[Start DATA SECTION]

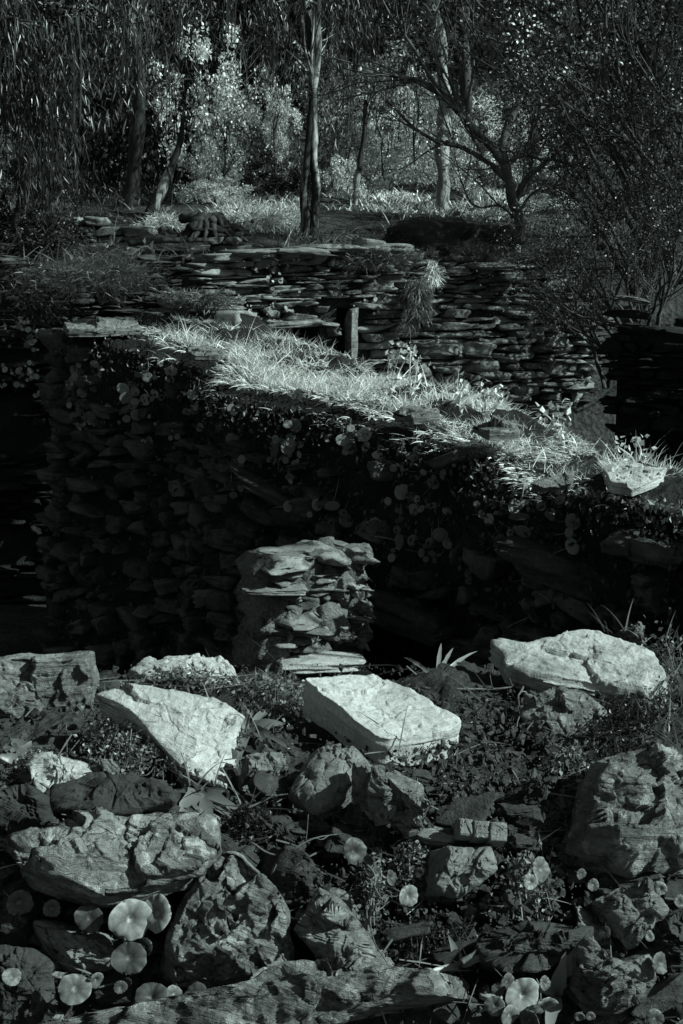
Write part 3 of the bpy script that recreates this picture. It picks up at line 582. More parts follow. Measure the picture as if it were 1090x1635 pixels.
def twig(label, px, r0, seed, off=.03, side=2):
    m = MB(); r = np.random.RandomState(seed); pts = np.array([FP(u, v, off) for u, v in px]); path = smooth_path(pts, 26); path += vecn(path * 30, 2, seed) * .002
    tube(m, path, np.linspace(r0, r0 * .4, 26), 6)
    for _ in range(side):
        k = r.randint(6, 22); q = path[k]; d = nrm(r.normal(0, 1, 3)); tube(m, smooth_path([q, q + d * .015, q + d * .03 + [0, 0, .008]], 6), np.linspace(r0 * .5, r0 * .2, 6), 4)
    return tag(m.build('twig', M['twig'], origin=pts[0]), label, 'twig', 'twigs on the front bank')
twig('long thin twig lying across the earth below the long slab', [(670, 1098), (740, 1102), (800, 1098), (850, 1088), (905, 1092)], .0025, 1, side=4)
twig('hooked pale root hanging in the earth right of the cut block', [(835, 1095), (828, 1115), (830, 1140), (824, 1160)], .0018, 2)
twig('thin twig crossing the left edge below the dark squared rock', [(0, 1322), (60, 1312), (120, 1318), (160, 1312)], .0018, 3)
twig('pale snapped stick above the tapering ledge', [(738, 1538), (752, 1524), (764, 1512)], .004, 4, .05, 0)
twig('curved root beside the tall-stalked pennywort', [(585, 1375), (600, 1400), (590, 1440), (596, 1500), (620, 1545)], .0018, 5, .05)
twig('thin bent stem left of the smooth many-sided rock', [(395, 1290), (430, 1275), (462, 1268)], .0015, 6, .05)
twig('thin twig in the hollow right of the dark stone', [(400, 1345), (440, 1365), (500, 1340), (545, 1330)], .0016, 7, .05)
twig('dark root winding over the slope at right', [(930, 1110), (980, 1130), (1020, 1150), (1080, 1190)], .0022, 8, .04, 4)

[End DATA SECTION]

THE EXERCISE = Write out every line above exactly as it is, leaving out the pictures.

CORRECT RESPONSE =
Write part 3 of the bpy script that recreates this picture. It picks up at line 582. More parts follow. Measure the picture as if it were 1090x1635 pixels.
def twig(label, px, r0, seed, off=.03, side=2):
    m = MB(); r = np.random.RandomState(seed); pts = np.array([FP(u, v, off) for u, v in px]); path = smooth_path(pts, 26); path += vecn(path * 30, 2, seed) * .002
    tube(m, path, np.linspace(r0, r0 * .4, 26), 6)
    for _ in range(side):
        k = r.randint(6, 22); q = path[k]; d = nrm(r.normal(0, 1, 3)); tube(m, smooth_path([q, q + d * .015, q + d * .03 + [0, 0, .008]], 6), np.linspace(r0 * .5, r0 * .2, 6), 4)
    return tag(m.build('twig', M['twig'], origin=pts[0]), label, 'twig', 'twigs on the front bank')
twig('long thin twig lying across the earth below the long slab', [(670, 1098), (740, 1102), (800, 1098), (850, 1088), (905, 1092)], .0025, 1, side=4)
twig('hooked pale root hanging in the earth right of the cut block', [(835, 1095), (828, 1115), (830, 1140), (824, 1160)], .0018, 2)
twig('thin twig crossing the left edge below the dark squared rock', [(0, 1322), (60, 1312), (120, 1318), (160, 1312)], .0018, 3)
twig('pale snapped stick above the tapering ledge', [(738, 1538), (752, 1524), (764, 1512)], .004, 4, .05, 0)
twig('curved root beside the tall-stalked pennywort', [(585, 1375), (600, 1400), (590, 1440), (596, 1500), (620, 1545)], .0018, 5, .05)
twig('thin bent stem left of the smooth many-sided rock', [(395, 1290), (430, 1275), (462, 1268)], .0015, 6, .05)
twig('thin twig in the hollow right of the dark stone', [(400, 1345), (440, 1365), (500, 1340), (545, 1330)], .0016, 7, .05)
twig('dark root winding over the slope at right', [(930, 1110), (980, 1130), (1020, 1150), (1080, 1190)], .0022, 8, .04, 4)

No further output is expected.